Integrated audit definition
/What is an Integrated Audit?
An integrated audit involves both the audit by an outside auditor of a client's financial statements and its system of controls over financial reporting. An integrated audit will likely include an extensive examination of the controls associated with a firm’s transaction processing systems. The unusual element of this type of audit involves the client's internal controls. The controls audit is a requirement imposed by section 404 of the Sarbanes-Oxley Act. Guidance for how the controls audit is to be conducted is issued by the Public Company Accounting Oversight Board (PCAOB). The auditor must provide an opinion regarding the effectiveness of the client's internal controls over its financial reporting.
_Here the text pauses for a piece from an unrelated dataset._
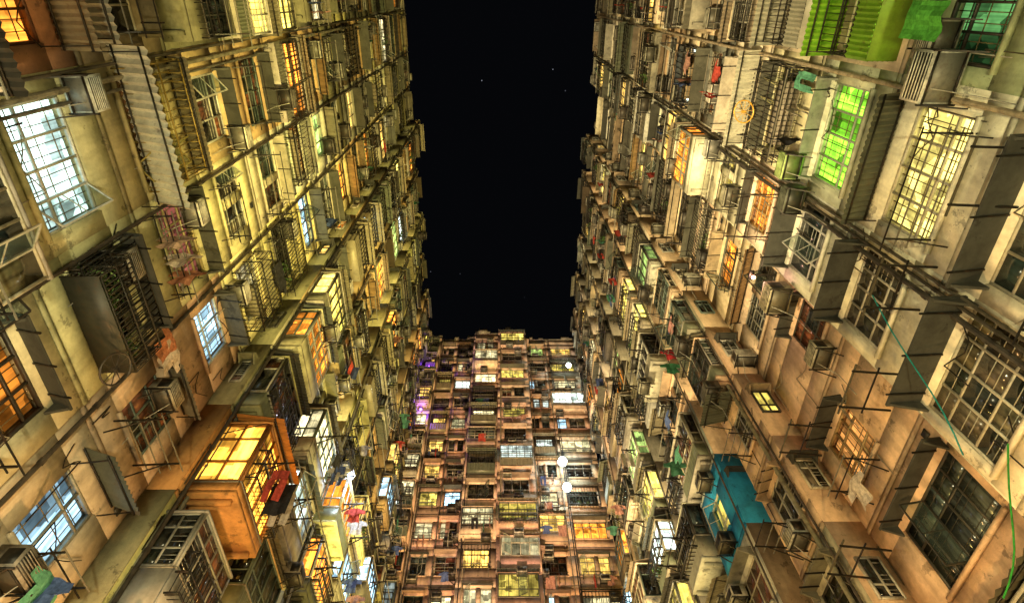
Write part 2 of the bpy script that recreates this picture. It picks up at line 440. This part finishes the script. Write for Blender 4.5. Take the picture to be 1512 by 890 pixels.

Related AccountingTools Course
How to Conduct an Audit Engagement
Who Uses an Integrated Audit?
Integrated audits are required for larger publicly held companies. There is no requirement for smaller public companies or private companies to pay for an integrated audit; instead, they usually prefer to only pay for an audit of their financial statements, or whatever lesser form of review or compilation their investors and lenders will allow.
Advantages of an Integrated Audit
There are several advantages to conducting an integrated audit, which are as follows:
Increases company valuation. If a company anticipates being sold to an acquirer, it may pay for an integrated audit; a clean opinion from the auditor can enhance the sales price of the company, since it implies the presence of a strong system of controls.
Reduces total audit cost. Conducting a single, large audit is generally less expensive than conducting several separate ones that cover the same areas.
Enhances risk knowledge. By including a review of internal controls in an audit, an organization’s managers obtain a better understanding of the risks to which the entity is subjected.